Pas de stress, les tests sont sous contrôle
Les banques ont passé un nouveau stress-test à la demande de l'Autorité de supervision bancaire européenne. Un examen de santé qui ne prend pas en compte le risque de défaut de paiement de la Grèce, du Portugal et de l'Irlande. Ceci pour ne pas affoler les marchés financiers.
Solidité éprouvée, mais pas trop. Quatre-vingt dix banques européennes ont été soumises à des "stress-tests" censés mesurer leur solidité financière, c’est-à-dire leur capacité à résister à un choc économique. Mais alors que la restructuration de la dette grecque se profile, les tests, réalisés par les banques elles-même et dont les résultats seront rendus publics en juin, n’ont toujours pas intégré dans leurs hypothèses la possibilité d’une défaillance d’un Etat souverain.
L’autorité européenne de supervision des banques (EBA) qui collecte ces tests, les avait présentés comme plus fiables et transparents. Cette négligence relance le débat sur leur crédibilité.

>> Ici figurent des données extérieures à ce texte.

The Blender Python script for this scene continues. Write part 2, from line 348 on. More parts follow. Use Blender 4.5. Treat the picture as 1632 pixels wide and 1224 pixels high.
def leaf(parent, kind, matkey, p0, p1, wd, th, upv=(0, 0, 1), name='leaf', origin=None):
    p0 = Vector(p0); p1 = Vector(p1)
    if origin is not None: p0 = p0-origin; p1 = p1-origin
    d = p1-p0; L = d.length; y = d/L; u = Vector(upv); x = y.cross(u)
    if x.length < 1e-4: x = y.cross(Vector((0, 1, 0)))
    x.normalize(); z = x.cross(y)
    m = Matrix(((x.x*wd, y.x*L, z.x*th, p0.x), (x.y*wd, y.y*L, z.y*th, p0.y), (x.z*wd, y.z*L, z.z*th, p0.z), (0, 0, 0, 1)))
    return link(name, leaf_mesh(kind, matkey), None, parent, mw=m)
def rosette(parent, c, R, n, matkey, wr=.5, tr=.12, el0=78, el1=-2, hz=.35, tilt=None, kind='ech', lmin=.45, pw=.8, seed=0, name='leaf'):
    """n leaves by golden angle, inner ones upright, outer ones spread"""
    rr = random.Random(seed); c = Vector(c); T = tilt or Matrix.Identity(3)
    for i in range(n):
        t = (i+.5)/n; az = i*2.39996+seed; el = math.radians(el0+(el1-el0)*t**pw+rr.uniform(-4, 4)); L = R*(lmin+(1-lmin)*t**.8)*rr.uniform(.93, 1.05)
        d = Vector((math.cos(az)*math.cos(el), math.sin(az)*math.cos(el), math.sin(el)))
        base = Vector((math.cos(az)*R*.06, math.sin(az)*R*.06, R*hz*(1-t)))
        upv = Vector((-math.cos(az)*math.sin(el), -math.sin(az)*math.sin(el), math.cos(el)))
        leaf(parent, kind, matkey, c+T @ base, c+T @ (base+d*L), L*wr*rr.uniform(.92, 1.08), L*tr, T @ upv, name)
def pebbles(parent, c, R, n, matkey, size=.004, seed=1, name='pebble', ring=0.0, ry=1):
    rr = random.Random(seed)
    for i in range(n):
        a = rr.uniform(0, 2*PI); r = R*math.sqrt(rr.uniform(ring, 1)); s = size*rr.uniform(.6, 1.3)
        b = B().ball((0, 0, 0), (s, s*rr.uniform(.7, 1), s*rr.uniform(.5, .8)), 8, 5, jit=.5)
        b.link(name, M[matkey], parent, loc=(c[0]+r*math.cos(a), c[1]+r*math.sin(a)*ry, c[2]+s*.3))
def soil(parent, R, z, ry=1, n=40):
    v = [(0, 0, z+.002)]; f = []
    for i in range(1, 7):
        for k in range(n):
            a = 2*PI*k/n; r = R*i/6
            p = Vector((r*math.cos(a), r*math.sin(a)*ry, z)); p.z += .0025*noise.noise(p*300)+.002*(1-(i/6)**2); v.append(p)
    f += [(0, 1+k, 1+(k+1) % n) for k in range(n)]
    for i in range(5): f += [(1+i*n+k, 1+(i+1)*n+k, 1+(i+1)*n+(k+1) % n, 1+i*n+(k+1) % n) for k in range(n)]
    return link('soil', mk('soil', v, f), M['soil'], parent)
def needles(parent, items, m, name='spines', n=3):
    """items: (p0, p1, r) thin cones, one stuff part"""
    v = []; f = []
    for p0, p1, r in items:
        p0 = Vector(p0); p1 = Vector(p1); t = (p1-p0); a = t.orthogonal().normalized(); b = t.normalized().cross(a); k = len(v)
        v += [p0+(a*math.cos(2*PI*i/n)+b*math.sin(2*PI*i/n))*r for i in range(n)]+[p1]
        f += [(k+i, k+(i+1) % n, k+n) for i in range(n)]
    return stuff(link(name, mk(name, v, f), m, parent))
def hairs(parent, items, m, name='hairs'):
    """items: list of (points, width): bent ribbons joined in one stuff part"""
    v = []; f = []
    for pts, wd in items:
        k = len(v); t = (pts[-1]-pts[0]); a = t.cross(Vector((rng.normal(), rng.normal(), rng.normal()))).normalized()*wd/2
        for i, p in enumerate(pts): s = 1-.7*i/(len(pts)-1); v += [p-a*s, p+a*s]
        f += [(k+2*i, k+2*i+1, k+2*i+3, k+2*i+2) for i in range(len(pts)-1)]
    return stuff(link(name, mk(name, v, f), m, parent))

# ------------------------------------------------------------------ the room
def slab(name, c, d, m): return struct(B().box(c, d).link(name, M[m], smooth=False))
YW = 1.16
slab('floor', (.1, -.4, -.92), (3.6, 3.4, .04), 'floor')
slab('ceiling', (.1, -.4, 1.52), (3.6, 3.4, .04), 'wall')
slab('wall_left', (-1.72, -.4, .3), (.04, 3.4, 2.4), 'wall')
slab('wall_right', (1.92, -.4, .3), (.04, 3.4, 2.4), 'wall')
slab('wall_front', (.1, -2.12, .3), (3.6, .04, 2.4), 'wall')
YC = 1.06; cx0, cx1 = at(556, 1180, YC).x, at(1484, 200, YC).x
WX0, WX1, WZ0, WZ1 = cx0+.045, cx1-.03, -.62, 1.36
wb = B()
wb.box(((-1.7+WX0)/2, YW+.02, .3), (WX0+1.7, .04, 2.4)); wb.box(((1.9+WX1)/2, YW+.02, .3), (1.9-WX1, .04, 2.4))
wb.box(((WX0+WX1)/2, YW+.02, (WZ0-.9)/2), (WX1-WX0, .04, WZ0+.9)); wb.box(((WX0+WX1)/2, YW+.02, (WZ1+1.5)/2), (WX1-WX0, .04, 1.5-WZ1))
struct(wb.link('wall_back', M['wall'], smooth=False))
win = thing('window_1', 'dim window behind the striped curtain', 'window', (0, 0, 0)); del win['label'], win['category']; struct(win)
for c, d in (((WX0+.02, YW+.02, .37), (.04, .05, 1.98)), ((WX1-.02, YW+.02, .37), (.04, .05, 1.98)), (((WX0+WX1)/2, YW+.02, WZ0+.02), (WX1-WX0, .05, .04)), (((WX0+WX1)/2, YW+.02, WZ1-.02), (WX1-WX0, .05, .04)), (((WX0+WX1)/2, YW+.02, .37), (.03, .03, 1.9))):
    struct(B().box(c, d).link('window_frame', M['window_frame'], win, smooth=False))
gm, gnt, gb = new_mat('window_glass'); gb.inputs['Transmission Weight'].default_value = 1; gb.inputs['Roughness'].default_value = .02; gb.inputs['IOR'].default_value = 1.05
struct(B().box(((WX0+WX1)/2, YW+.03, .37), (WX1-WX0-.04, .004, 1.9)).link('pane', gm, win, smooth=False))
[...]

- Les tests sont fondés sur des hypothèses plus pessimistes quant à la conjoncture économique (-0,4 % de croissance dans la zone euro en 2011 ; 0 % en 2012).
- Les ratios de solvabilité sont plus stricts.
- En cas de choc économique, les banques doivent justifier d’un "matelas de sécurité" de 5 % de fonds propres, qui constituent la partie des capitaux qu’elles possèdent.
Les autorités monétaires veulent éviter la crise bancaire
Doit-on pour autant les stress-tests comme peu fiables ? Si l’on en croit Guillaume Sarrat de Tramezaigues, responsable du master Finance et Stratégie de Sciences Po, la question n'est pas là. "Le principe était d’éviter de générer une réaction de défiance liée à d’éventuels mauvais résultats de ces tests", explique l’économiste.
Envers la dette souveraine, d’abord. Alors qu’il est difficile de mesurer le degré du risque de défaillance d’un Etat, l’EBA n'a pas voulu prendre le risque de créer un "effet d’annonce". En intégrant l’hypothèse de défaillance d’un Etat, les autorités monétaires auraient donné un signal négatif aux acquéreurs d'obligations d'Etat, susceptible de rendre plus difficile encore le financement de la dette des Etats sous assistance : la Grèce, le Portugal, l’Espagne et l’Irlande.
La réaction de défiance menacerait aussi les banques, en particulier les banques allemandes, moins solides, que l’EBA cherche donc à ménager.
Imaginons que les tests aient pris en compte le risque de défaillance, et que les résultats des tests soient mauvais, envisage Guillaume Sarrat de Tramezaigues. Le danger serait qu’elles n’arrivent plus à se financer sur le marché interbancaire.
Des banques à qui l’on refuse de prêter parce qu’on n’a pas confiance dans leur solidité. Une réaction en chaîne similaire avait engendré la crise bancaire en 2008.
Un nouvel instrument pour mesurer les risques
Les stress-tests version 2011 ont néanmoins établi une mesure de l'exposition des banques au risque souverain. Désormais, chaque banque est tenue de publier de manière détaillée le contenu du portefeuille de titres d'emprunts qu’elle détient dans les pays de la zone euro, par pays et par échéance.
"La publication de cette information permettra d'apprécier sereinement les risques de chaque établissement", se réjouit Jean-Louis Mullenbach, expert-comptable chez Bellot-Mullenbach et Associés. L’analyste estime que ces données permettront de calculer les pertes que les banques subiraient en cas de restructuration de la dette de la Grèce, du Portugal, de l’Espagne, ou de l’Irlande.
Beaudoin Prot, le directeur général de BNP-Paribas a ainsi rendu public les résultats pour son groupe, mercredi 4 mai. L’exposition de son groupe aux trois pays les plus fragiles de la zone euro, la Grèce, l’Irlande et le Portugal, atteint 6,7 milliards d’euros. Une restructuration de la dette grecque d'une ampleur de 25 à 30 % entraînerait un coût d’environ 1,2 milliards d’euros pour la BNP. "Un impact tout à fait absorbable", juge M. Prot.
Avec ce nouvel instrument, chaque banque pourra ainsi anticiper les pertes qu’une restructuration ferait peser sur ses titres et s'en prémunir. Un mécanisme qui est appelé à fonctionner en tant de crise comme en temps de croissance. "C’est bien cela l’intérêt des tests, rappelle Jean-Louis Mullenbach : pousser les banques à augmenter leurs capitaux propres au-delà des exigences réglementaires."